高台院(秀吉正妻)の元で養育された、その甥の嫡子である木下右近俊基という若者を主人公とした時代活劇。
高台院の死後、その右近が“豊国神宝”を奪わんと暗躍する幾つもの集団との暗闘に巻き込まれて・・・というストーリィ。
一応は期待をもって読み始めたのですが、遠慮なしに言わせてもらうと、面白くなかった。
第一の理由は、主人公に魅力が感じられないこと。
高台院の元で育てられた故に御曹司育ち・温室育ちのため、思慮がなく、一時の思いだけで突っ走るタイプ。しかも、失敗から学ぶこと少なく、若者としての成長も余り感じられない。救いといえば、それなりに剣の腕が立つ、というだけ。その剣の腕で何となく危地を乗り越えていく訳ですが、その危地も思慮のなさ故に自分から呼び寄せているという観あり。胆力もないのです。
また、ヒロインとなる右近が恋する女性=豪には、気品もなく、魅力感じられず。要は、肝心の2人とも小人物なのです。
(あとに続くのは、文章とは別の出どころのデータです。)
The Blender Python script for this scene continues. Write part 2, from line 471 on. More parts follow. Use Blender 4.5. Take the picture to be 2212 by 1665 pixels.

当人たちだけでなく、悪役の天海大僧正初め、宮本武蔵、伊達政宗らもやけに小人物に描かれています。
興味を引くのは、武蔵の義父=新免無二斎が、武蔵に対抗する人物として登場することでしょうか。
なお、本作品で驚くのは、次から次へと人がよく殺されていくこと。腕の立つ人物が、味方と敵の区別なく、次々と打ち倒されていくのですから、最後は「そして誰もいなくなった」となるのではないかと、ちと心配になるほど。
一見、隆慶一郎「吉原御免状」に似たところが幾つかあることに気付きます。神君御免状に対して神君呪詛状とはなぁ。
ただし、隆作品では主要登場人物にスケールの大きさが感じられましたが、本作品ではどの人物も小人物に感じられてしまうというのが大きな違い。
おまけに、争い自体、何かどうでもいいことで争っている、という風に感じられてしまうのです。
途中で豊国神宝の正体に気付きましたが、だからどうした、っていう感じ。驚き、興奮がない。最初から最後まで、盛り上がらなかったなぁ。